■ **INSTRUCTIONS TO FOLLOW**
Quote exactly the lines spanning from the top of the data below to the line that contains "PI = math.pi", including both.
:::::
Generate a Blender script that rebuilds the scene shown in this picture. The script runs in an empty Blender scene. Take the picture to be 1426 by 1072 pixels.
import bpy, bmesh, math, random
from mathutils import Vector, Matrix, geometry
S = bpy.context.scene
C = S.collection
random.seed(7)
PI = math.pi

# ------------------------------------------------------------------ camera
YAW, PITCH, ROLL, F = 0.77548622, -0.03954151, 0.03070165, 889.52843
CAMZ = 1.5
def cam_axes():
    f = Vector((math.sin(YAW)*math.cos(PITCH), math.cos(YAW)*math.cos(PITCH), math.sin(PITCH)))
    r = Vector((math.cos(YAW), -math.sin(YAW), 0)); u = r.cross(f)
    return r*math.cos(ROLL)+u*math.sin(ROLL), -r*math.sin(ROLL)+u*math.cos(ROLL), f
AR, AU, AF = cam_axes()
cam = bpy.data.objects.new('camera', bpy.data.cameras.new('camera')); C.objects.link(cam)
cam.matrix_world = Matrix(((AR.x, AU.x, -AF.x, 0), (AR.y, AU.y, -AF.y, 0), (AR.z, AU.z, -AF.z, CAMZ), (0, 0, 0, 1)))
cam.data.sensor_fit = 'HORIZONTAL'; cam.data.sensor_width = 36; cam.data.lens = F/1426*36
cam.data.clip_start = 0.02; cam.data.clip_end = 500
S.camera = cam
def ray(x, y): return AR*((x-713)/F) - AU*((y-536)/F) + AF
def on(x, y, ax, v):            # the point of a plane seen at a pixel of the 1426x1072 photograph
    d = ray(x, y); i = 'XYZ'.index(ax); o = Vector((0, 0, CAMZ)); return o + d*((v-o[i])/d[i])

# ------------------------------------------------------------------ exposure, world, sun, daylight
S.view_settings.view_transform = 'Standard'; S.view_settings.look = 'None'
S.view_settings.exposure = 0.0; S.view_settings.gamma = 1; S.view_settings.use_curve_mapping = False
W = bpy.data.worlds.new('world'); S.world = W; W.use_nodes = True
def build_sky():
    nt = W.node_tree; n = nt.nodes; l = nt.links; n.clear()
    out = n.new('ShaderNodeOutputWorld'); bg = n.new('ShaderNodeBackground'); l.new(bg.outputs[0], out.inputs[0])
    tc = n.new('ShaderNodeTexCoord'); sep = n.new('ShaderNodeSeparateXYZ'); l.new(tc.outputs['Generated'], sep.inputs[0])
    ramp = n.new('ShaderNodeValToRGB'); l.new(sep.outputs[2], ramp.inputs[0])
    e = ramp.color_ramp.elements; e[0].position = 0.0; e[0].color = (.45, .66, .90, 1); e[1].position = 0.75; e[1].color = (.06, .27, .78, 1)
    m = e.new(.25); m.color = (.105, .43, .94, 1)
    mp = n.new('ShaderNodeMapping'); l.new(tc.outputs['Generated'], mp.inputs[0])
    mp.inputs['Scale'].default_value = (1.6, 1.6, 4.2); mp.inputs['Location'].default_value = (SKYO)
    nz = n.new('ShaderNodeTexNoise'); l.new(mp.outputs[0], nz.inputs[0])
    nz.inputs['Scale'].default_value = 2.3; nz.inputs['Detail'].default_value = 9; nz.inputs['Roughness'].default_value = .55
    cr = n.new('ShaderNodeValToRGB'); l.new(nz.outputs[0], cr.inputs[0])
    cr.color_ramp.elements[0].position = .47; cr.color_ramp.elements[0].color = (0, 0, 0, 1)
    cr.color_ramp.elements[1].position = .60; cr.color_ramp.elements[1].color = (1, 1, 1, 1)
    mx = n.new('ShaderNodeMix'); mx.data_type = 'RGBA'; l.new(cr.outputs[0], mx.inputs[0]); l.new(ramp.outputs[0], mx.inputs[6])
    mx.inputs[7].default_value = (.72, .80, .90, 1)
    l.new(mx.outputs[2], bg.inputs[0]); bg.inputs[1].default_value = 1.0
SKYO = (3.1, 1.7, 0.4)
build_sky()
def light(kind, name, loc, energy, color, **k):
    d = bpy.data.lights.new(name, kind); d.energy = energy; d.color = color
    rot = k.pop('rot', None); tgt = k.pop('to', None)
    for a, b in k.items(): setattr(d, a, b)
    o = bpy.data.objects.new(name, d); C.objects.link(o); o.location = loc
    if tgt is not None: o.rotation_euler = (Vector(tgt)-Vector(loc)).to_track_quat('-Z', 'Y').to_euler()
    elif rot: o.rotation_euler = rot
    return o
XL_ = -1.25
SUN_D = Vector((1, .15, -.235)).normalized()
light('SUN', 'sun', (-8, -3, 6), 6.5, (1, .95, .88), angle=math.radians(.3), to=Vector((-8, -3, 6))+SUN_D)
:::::
■ **IN RESPONSE**
Generate a Blender script that rebuilds the scene shown in this picture. The script runs in an empty Blender scene. Take the picture to be 1426 by 1072 pixels.
import bpy, bmesh, math, random
from mathutils import Vector, Matrix, geometry
S = bpy.context.scene
C = S.collection
random.seed(7)
PI = math.pi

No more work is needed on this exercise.